RECORDS FOR THIS TASK:
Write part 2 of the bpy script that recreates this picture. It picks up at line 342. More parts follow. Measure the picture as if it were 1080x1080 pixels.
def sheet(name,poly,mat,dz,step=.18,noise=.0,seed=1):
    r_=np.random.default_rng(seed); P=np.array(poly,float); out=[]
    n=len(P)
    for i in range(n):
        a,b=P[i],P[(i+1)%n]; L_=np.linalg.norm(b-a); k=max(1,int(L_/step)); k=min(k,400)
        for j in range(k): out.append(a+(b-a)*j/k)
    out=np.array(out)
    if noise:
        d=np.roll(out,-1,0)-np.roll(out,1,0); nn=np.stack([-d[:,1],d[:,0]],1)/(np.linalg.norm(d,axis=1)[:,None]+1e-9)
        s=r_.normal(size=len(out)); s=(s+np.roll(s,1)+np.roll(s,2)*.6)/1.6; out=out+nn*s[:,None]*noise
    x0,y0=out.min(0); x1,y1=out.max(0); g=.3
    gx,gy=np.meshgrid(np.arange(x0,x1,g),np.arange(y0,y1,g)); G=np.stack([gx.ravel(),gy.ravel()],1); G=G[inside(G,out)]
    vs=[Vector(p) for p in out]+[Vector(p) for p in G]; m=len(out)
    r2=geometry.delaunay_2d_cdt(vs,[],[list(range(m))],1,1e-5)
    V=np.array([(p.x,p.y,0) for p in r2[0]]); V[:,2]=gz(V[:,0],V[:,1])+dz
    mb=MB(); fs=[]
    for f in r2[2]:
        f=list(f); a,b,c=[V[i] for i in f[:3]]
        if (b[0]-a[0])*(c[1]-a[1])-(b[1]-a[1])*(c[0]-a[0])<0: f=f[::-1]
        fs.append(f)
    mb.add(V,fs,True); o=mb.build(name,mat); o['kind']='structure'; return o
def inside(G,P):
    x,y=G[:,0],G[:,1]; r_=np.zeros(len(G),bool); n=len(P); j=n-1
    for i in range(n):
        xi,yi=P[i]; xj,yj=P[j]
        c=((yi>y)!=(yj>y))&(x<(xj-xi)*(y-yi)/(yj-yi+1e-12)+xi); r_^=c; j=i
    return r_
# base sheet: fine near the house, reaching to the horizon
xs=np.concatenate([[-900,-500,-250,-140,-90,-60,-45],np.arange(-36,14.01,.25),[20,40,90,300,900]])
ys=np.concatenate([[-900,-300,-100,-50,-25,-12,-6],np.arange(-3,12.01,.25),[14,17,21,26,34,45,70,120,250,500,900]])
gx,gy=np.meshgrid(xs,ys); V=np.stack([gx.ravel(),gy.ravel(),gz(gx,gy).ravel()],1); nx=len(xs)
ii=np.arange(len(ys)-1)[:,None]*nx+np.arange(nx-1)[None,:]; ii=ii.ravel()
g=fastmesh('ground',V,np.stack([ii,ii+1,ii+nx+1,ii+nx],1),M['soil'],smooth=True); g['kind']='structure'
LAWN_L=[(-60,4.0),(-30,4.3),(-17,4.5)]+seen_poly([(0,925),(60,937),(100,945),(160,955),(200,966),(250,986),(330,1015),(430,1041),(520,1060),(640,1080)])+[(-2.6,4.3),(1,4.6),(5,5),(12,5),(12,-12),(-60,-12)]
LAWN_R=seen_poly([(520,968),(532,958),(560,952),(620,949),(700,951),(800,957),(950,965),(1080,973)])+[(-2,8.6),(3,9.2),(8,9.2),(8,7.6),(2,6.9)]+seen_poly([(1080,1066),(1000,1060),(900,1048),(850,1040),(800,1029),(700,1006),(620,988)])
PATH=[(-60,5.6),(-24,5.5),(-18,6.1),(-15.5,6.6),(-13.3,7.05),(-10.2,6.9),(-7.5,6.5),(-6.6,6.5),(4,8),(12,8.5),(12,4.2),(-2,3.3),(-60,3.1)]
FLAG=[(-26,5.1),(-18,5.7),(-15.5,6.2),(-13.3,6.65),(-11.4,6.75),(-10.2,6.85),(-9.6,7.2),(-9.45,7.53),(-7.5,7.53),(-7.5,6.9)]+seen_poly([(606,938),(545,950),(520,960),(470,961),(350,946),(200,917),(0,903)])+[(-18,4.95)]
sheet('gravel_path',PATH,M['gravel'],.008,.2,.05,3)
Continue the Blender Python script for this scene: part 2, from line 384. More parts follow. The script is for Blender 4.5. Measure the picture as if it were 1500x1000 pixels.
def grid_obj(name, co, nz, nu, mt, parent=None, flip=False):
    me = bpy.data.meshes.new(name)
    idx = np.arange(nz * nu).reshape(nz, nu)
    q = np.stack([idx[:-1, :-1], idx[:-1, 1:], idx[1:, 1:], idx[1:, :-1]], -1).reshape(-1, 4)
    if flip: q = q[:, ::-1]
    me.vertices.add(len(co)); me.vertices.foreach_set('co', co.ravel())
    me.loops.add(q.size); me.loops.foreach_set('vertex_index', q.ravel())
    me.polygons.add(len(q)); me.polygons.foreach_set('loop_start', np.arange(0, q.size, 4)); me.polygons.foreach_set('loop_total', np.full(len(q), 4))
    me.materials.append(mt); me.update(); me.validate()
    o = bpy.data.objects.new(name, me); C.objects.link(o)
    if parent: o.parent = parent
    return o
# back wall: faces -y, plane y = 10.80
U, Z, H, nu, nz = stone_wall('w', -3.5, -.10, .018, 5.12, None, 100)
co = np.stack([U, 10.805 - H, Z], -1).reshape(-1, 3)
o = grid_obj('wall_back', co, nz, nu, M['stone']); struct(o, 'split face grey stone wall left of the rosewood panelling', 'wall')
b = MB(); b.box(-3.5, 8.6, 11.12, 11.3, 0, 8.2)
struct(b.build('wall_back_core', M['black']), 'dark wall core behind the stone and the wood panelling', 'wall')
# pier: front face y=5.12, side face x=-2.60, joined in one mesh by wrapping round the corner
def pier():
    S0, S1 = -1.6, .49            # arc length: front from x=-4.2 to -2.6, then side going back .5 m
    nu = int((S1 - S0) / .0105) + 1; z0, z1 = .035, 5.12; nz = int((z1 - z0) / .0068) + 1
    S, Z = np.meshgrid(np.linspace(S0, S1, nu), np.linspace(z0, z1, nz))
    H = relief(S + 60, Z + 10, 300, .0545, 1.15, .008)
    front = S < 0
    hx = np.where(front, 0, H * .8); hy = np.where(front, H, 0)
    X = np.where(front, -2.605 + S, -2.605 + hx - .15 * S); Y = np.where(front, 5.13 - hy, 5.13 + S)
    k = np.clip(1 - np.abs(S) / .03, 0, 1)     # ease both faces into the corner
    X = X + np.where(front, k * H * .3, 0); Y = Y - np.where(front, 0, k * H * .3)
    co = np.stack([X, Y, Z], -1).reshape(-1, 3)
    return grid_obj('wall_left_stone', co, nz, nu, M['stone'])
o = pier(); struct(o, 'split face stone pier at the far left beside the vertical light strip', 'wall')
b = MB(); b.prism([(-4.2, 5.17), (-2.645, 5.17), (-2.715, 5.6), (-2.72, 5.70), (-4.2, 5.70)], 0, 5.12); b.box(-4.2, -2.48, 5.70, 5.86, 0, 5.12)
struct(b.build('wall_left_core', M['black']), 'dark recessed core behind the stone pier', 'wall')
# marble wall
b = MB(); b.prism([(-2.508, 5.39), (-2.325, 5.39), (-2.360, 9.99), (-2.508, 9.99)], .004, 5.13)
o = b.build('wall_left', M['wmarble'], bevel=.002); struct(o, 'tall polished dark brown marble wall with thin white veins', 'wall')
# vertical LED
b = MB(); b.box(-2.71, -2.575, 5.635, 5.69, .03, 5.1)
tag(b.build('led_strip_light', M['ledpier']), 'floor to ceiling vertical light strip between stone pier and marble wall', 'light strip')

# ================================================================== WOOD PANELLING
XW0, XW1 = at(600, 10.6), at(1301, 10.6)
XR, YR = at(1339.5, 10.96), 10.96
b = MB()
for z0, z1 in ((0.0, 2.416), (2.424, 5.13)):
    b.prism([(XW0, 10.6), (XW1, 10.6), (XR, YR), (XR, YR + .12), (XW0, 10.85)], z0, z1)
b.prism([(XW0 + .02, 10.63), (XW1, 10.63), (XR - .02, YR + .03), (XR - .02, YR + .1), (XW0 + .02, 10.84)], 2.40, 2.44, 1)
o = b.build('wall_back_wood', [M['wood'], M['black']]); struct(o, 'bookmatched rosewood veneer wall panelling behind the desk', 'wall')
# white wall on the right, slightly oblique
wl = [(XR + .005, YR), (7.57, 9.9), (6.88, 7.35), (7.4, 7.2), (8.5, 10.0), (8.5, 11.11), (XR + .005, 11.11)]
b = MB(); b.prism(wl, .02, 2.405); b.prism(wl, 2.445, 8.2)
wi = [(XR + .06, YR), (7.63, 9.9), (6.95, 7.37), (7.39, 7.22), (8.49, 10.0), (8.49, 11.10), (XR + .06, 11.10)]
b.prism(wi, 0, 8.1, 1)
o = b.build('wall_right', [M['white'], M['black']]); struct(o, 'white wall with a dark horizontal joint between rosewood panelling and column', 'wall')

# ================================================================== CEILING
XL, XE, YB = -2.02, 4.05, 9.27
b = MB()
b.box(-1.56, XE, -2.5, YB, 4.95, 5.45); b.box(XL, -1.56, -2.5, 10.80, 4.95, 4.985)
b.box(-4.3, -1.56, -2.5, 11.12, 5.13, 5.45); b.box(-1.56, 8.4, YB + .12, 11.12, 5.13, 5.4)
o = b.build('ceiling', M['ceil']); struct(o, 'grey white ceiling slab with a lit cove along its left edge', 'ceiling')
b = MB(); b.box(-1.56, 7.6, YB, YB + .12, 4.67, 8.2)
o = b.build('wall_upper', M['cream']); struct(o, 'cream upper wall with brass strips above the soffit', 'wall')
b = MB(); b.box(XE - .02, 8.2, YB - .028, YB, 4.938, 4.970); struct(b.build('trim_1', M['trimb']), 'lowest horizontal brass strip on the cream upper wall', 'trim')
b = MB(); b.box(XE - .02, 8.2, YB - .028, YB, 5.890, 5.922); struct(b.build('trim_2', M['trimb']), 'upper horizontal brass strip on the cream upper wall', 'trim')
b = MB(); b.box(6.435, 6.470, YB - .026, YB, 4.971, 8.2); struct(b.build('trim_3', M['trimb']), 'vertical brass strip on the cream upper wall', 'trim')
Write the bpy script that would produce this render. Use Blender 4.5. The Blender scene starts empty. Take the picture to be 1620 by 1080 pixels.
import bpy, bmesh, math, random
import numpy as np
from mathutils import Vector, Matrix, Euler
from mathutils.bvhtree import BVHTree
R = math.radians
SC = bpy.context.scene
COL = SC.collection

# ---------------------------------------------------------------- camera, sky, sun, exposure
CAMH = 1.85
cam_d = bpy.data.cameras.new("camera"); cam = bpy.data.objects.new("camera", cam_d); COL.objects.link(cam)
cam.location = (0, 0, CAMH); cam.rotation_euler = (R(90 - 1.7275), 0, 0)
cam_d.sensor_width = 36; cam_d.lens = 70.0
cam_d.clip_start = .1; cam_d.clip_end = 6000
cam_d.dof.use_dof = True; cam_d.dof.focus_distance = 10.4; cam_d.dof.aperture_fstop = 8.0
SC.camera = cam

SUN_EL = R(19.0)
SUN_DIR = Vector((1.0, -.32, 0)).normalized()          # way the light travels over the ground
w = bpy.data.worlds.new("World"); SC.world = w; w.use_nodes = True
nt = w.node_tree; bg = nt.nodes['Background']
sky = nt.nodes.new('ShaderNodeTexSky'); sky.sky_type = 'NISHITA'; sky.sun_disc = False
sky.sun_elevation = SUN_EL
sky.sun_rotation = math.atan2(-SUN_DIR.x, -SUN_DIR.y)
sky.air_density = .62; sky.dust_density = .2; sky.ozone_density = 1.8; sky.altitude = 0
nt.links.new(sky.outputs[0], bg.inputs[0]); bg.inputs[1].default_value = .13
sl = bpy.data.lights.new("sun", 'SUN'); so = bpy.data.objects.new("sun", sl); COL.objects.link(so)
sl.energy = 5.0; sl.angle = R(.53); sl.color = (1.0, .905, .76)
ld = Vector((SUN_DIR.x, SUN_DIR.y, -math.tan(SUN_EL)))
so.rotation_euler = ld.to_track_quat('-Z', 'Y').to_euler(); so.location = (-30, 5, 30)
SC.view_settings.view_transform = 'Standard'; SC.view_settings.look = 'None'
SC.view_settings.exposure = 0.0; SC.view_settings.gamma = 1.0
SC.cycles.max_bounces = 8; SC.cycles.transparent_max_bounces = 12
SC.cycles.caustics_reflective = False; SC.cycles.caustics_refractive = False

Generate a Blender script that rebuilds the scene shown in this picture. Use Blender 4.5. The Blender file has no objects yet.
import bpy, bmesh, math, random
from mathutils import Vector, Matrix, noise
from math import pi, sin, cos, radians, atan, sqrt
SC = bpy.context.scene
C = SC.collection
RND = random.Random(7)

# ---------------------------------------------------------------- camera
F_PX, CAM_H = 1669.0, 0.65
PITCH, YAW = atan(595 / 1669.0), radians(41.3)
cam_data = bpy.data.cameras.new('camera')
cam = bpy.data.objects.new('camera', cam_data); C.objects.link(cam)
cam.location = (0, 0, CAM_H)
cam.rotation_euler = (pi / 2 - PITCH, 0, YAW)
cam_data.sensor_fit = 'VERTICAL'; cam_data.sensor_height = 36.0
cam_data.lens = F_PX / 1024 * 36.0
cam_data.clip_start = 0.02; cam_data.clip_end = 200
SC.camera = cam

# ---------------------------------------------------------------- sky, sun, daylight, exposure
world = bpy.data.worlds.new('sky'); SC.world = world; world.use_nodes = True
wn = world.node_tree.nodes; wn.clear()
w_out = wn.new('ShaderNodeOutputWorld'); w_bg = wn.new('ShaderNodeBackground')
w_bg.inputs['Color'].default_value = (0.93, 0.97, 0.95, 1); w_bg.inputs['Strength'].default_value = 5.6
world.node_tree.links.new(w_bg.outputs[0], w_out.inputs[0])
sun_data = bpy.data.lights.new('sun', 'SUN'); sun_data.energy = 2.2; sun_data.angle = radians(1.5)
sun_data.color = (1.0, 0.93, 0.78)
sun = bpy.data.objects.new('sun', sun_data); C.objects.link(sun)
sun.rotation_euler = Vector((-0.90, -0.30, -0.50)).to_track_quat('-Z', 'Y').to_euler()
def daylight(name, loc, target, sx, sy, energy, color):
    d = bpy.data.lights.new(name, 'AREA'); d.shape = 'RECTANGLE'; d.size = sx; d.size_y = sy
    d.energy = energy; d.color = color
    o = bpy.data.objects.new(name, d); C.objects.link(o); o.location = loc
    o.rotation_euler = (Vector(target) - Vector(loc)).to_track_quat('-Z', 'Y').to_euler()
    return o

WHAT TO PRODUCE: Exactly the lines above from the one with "Generate a Blender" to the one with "RND = random.Random(7)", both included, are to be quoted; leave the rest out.

FINISHED TASK:
Generate a Blender script that rebuilds the scene shown in this picture. Use Blender 4.5. The Blender file has no objects yet.
import bpy, bmesh, math, random
from mathutils import Vector, Matrix, noise
from math import pi, sin, cos, radians, atan, sqrt
SC = bpy.context.scene
C = SC.collection
RND = random.Random(7)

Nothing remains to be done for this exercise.